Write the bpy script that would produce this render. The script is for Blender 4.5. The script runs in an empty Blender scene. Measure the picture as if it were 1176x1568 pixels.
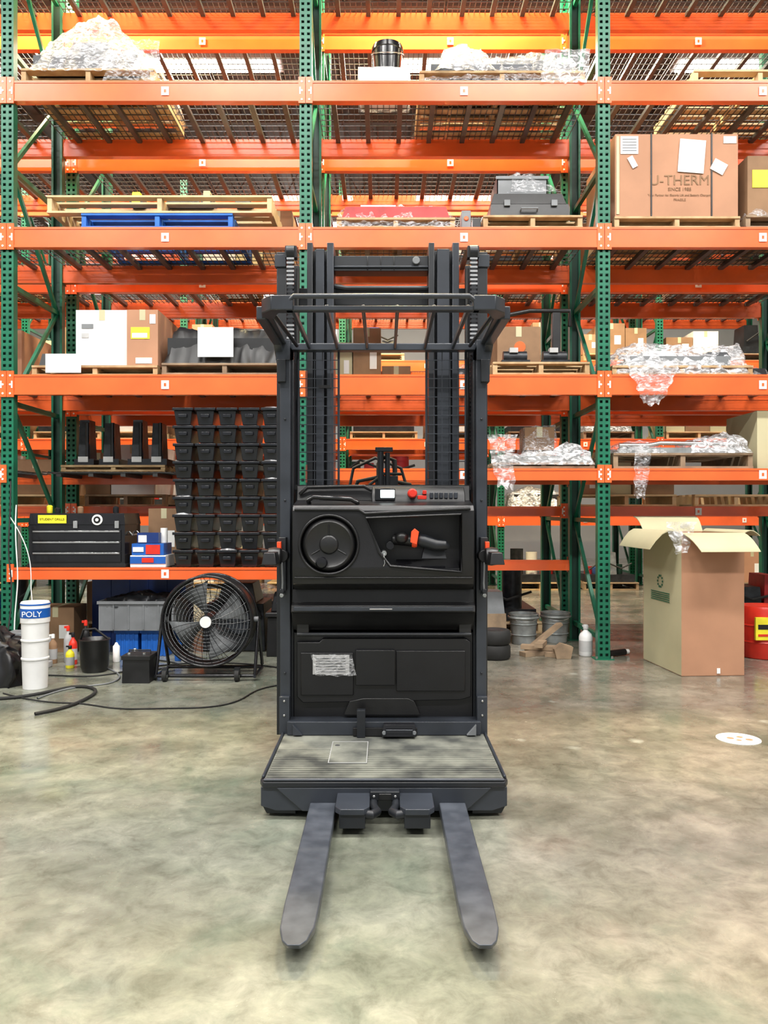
import bpy, bmesh, math, random
from mathutils import Vector, Matrix, noise
R = random.Random(7)
scene = bpy.context.scene
scene.view_settings.view_transform = 'Standard'
scene.view_settings.exposure = 0.0
COL = scene.collection

# ------------------------------------------------------------------ materials
def mat(name, c, rough=.5, metal=0.0, var=.12, scale=8, bump=0.0, bscale=60, alpha=1.0, emit=0, c2=None, coat=0, trans=0):
    m = bpy.data.materials.new(name); m.use_nodes = True
    nt = m.node_tree; b = nt.nodes['Principled BSDF']
    b.inputs['Roughness'].default_value = rough
    b.inputs['Metallic'].default_value = metal
    tc = nt.nodes.new('ShaderNodeTexCoord')
    n = nt.nodes.new('ShaderNodeTexNoise'); n.inputs['Scale'].default_value = scale; n.inputs['Detail'].default_value = 5
    nt.links.new(tc.outputs['Object'], n.inputs['Vector'])
    r = nt.nodes.new('ShaderNodeValToRGB')
    if c2 is None: c2 = tuple(min(1, v*(1+var)) for v in c); c1 = tuple(v*(1-var) for v in c)
    else: c1 = c
    r.color_ramp.elements[0].position = .35; r.color_ramp.elements[1].position = .65
    r.color_ramp.elements[0].color = (*c1, 1); r.color_ramp.elements[1].color = (*c2, 1)
    nt.links.new(n.outputs['Fac'], r.inputs['Fac']); nt.links.new(r.outputs['Color'], b.inputs['Base Color'])
    if bump:
        n2 = nt.nodes.new('ShaderNodeTexNoise'); n2.inputs['Scale'].default_value = bscale
        nt.links.new(tc.outputs['Object'], n2.inputs['Vector'])
        bp = nt.nodes.new('ShaderNodeBump'); bp.inputs['Strength'].default_value = bump; bp.inputs['Distance'].default_value = .01
        nt.links.new(n2.outputs['Fac'], bp.inputs['Height']); nt.links.new(bp.outputs['Normal'], b.inputs['Normal'])
    b.inputs['Alpha'].default_value = alpha
    if coat: b.inputs['Coat Weight'].default_value = coat
    if emit:
        b.inputs['Emission Color'].default_value = (*c, 1); b.inputs['Emission Strength'].default_value = emit
    return m

def film(name, c, a0, a1, rough=.12, scale=16):
    # clear stretch film: wrinkle noise drives opacity and bump
    m = bpy.data.materials.new(name); m.use_nodes = True
    nt = m.node_tree; b = nt.nodes['Principled BSDF']; L = nt.links.new
    b.inputs['Base Color'].default_value = (*c, 1); b.inputs['Roughness'].default_value = rough
    b.inputs['Specular IOR Level'].default_value = 1.0
    b.inputs['Coat Weight'].default_value = .6; b.inputs['Coat Roughness'].default_value = .05
    tc = nt.nodes.new('ShaderNodeTexCoord')
    mp = nt.nodes.new('ShaderNodeMapping'); mp.inputs['Scale'].default_value = (1, 1, 2.2); mp.inputs['Rotation'].default_value = (.3, .5, .2)
    L(tc.outputs['Object'], mp.inputs['Vector'])
    n = nt.nodes.new('ShaderNodeTexNoise'); n.inputs['Scale'].default_value = scale; n.inputs['Detail'].default_value = 6; n.inputs['Distortion'].default_value = 1.8
    L(mp.outputs['Vector'], n.inputs['Vector'])
    r = nt.nodes.new('ShaderNodeValToRGB'); e = r.color_ramp.elements
    e[0].position = .42; e[0].color = (a0, a0, a0, 1); e[1].position = .68; e[1].color = (a1, a1, a1, 1)
    L(n.outputs['Fac'], r.inputs['Fac']); L(r.outputs['Color'], b.inputs['Alpha'])
    bp = nt.nodes.new('ShaderNodeBump'); bp.inputs['Strength'].default_value = .7; bp.inputs['Distance'].default_value = .02
    L(n.outputs['Fac'], bp.inputs['Height']); L(bp.outputs['Normal'], b.inputs['Normal'])
    return m

ORANGE = mat('orange_beam_paint', (.82, .125, .025), .3, var=.12, scale=2, coat=.3)
GREEN = mat('green_upright_paint', (.004, .125, .066), .4, var=.2, scale=5)
GREEND = mat('green_dark', (.004, .04, .025), .5)
WIRE = mat('galvanised_wire', (.09, .09, .09), .4, .5)
WOOD = mat('pallet_wood', (.36, .23, .11), .7, c2=(.52, .37, .20), scale=9)
WOODL = mat('pallet_wood_light', (.52, .37, .20), .7, c2=(.64, .48, .28), scale=7)
WOODD = mat('pallet_wood_grey', (.20, .14, .09), .8, c2=(.34, .24, .15), scale=7)
BLUEW = mat('blue_pallet_paint', (.015, .13, .5), .6)
CARD = mat('cardboard', (.42, .215, .125), .75, var=.08, scale=3)
CARD2 = mat('cardboard_brown', (.26, .15, .08), .8, var=.15, scale=4)
CARDG = mat('cardboard_pale', (.50, .46, .29), .75, var=.08, scale=2)
WHITE = mat('white_paper', (.82, .82, .80), .6, var=.03)
WHITEB = mat('white_carton', (.70, .70, .70), .6, var=.05)
BLACKP = mat('black_plastic', (.009, .009, .010), .36, var=.3, bump=.05, bscale=300)
BLACKM = mat('black_moulded_console', (.006, .006, .0075), .36, var=.15, bump=.10, bscale=500)
BLACKG = mat('black_gloss', (.008, .008, .010), .18, var=.2)
BINP = mat('black_bin_plastic', (.008, .009, .012), .22, var=.3)
CHAR = mat('charcoal_truck_paint', (.030, .035, .045), .34, var=.18, scale=6)
CHARD = mat('charcoal_dark', (.012, .014, .018), .42, var=.2)
FORKM = mat('fork_steel_worn', (.045, .052, .066), .38, .2, c2=(.085, .095, .115), scale=12)
STEEL = mat('bright_steel', (.6, .6, .6), .25, .9)
ALU = mat('galvanised_steel', (.34, .36, .36), .38, .7, var=.25, scale=10)
GREY = mat('grey_plastic', (.17, .18, .19), .5)
LGREY = mat('light_grey', (.42, .42, .42), .5)
RED = mat('red_plastic', (.65, .03, .015), .35)
ORED = mat('orange_red_grip', (.9, .08, .02), .35)
REDL = mat('red_load', (.42, .02, .02), .5, scale=5, var=.3)
BLUE = mat('blue_plastic', (.01, .10, .42), .4)
DBLUE = mat('dark_blue_plastic', (.006, .03, .16), .4)
YEL = mat('yellow_label', (.85, .75, .03), .5)
FILM = film('clear_stretch_film', (.85, .86, .9), .05, .55)
FILMW = film('milky_stretch_film', (.86, .87, .90), .16, .85, .14, 11)
FILMC = film('clear_shrink_wrap', (.9, .9, .93), .04, .42, .08, 20)
RUB = mat('rubber_black', (.014, .014, .014), .75, var=.3)
DARKD = mat('dark_machinery', (.02, .022, .026), .4, .3, var=.4, scale=15)
BRASS = mat('sign_yellow', (.7, .5, .05), .4)
LCD = mat('display_glow', (.8, .9, .9), .3, emit=1.2)

def floor_mat():
    m = bpy.data.materials.new('polished_concrete'); m.use_nodes = True
    nt = m.node_tree; b = nt.nodes['Principled BSDF']; L = nt.links.new
    tc = nt.nodes.new('ShaderNodeTexCoord')
    def nz(s, d, dist=0, rough=.6):
        n = nt.nodes.new('ShaderNodeTexNoise'); n.inputs['Scale'].default_value = s; n.inputs['Detail'].default_value = d
        n.inputs['Distortion'].default_value = dist; n.inputs['Roughness'].default_value = rough
        L(tc.outputs['Object'], n.inputs['Vector']); return n
    def ramp(n, st):
        r = nt.nodes.new('ShaderNodeValToRGB'); e = r.color_ramp.elements
        e[0].position, e[0].color = st[0][0], (*st[0][1], 1); e[1].position, e[1].color = st[-1][0], (*st[-1][1], 1)
        for p, c in st[1:-1]:
            x = e.new(p); x.color = (*c, 1)
        L(n.outputs['Fac'], r.inputs['Fac']); return r
    def mix(a, bb, fac, mode='MIX'):
        x = nt.nodes.new('ShaderNodeMixRGB'); x.blend_type = mode
        if isinstance(fac, float): x.inputs['Fac'].default_value = fac
        else: L(fac, x.inputs['Fac'])
        L(a, x.inputs['Color1']); L(bb, x.inputs['Color2']); return x
    base = ramp(nz(2.0, 10, .2, .65), [(.3, (.105, .114, .088)), (.5, (.180, .188, .152)), (.7, (.27, .275, .228))])
    fine = ramp(nz(9, 10, .5, .7), [(.35, (.68, .68, .66)), (.5, (.97, .97, .97)), (.68, (1.28, 1.28, 1.24))])
    c = mix(base.outputs['Color'], fine.outputs['Color'], .9, 'MULTIPLY')
    g = ramp(nz(1.7, 6, .6), [(.54, (0, 0, 0)), (.68, (.5, .5, .5))])
    gc = nt.nodes.new('ShaderNodeRGB'); gc.outputs[0].default_value = (.06, .10, .076, 1)
    c = mix(c.outputs['Color'], gc.outputs[0], g.outputs['Color'])
    sx = nt.nodes.new('ShaderNodeSeparateXYZ'); L(tc.outputs['Object'], sx.inputs[0])
    mr = nt.nodes.new('ShaderNodeMapRange'); mr.inputs['From Min'].default_value = .1; mr.inputs['From Max'].default_value = 1.2
    mr.inputs['To Max'].default_value = .8
    L(sx.outputs['X'], mr.inputs['Value'])
    wc = nt.nodes.new('ShaderNodeRGB'); wc.outputs[0].default_value = (1.10, .93, .92, 1)
    c = mix(c.outputs['Color'], wc.outputs[0], mr.outputs['Result'], 'MULTIPLY')
    v = nt.nodes.new('ShaderNodeTexVoronoi'); v.inputs['Scale'].default_value = 1.9
    nv = nz(6, 3); mv = nt.nodes.new('ShaderNodeVectorMath'); mv.operation = 'MULTIPLY_ADD'; mv.inputs[1].default_value = (.12, .12, .12)
    L(nv.outputs['Color'], mv.inputs[0]); L(tc.outputs['Object'], mv.inputs[2]); L(mv.outputs[0], v.inputs['Vector'])
    vr = nt.nodes.new('ShaderNodeValToRGB'); vr.color_ramp.elements[0].position = .04; vr.color_ramp.elements[0].color = (.7, .7, .7, 1)
    vr.color_ramp.elements[1].position = .10; vr.color_ramp.elements[1].color = (0, 0, 0, 1)
    L(v.outputs['Distance'], vr.inputs['Fac'])
    pc = nt.nodes.new('ShaderNodeRGB'); pc.outputs[0].default_value = (.40, .41, .36, 1)
    c = mix(c.outputs['Color'], pc.outputs[0], vr.outputs['Color'])
    L(c.outputs['Color'], b.inputs['Base Color'])
    rr = ramp(nz(2.6, 8, .3), [(.35, (.12, .12, .12)), (.65, (.32, .32, .32))])
    L(rr.outputs['Color'], b.inputs['Roughness'])
    b.inputs['Specular IOR Level'].default_value = .7
    bp = nt.nodes.new('ShaderNodeBump'); bp.inputs['Strength'].default_value = .12; bp.inputs['Distance'].default_value = .01
    n3 = nz(5, 4); L(n3.outputs['Fac'], bp.inputs['Height']); L(bp.outputs['Normal'], b.inputs['Normal'])
    return m
FLOORM = floor_mat()
MATM = mat('platform_rubber_mat', (.045, .048, .045), .7, c2=(.21, .215, .18), scale=6)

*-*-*

* **Task directions**: Repeat, word for word and with no pictures, only the lines running from the beginning of the data to the line that contains "COL = scene.collection".

* **Answer to the task**:
Write the bpy script that would produce this render. The script is for Blender 4.5. The script runs in an empty Blender scene. Measure the picture as if it were 1176x1568 pixels.
import bpy, bmesh, math, random
from mathutils import Vector, Matrix, noise
R = random.Random(7)
scene = bpy.context.scene
scene.view_settings.view_transform = 'Standard'
scene.view_settings.exposure = 0.0
COL = scene.collection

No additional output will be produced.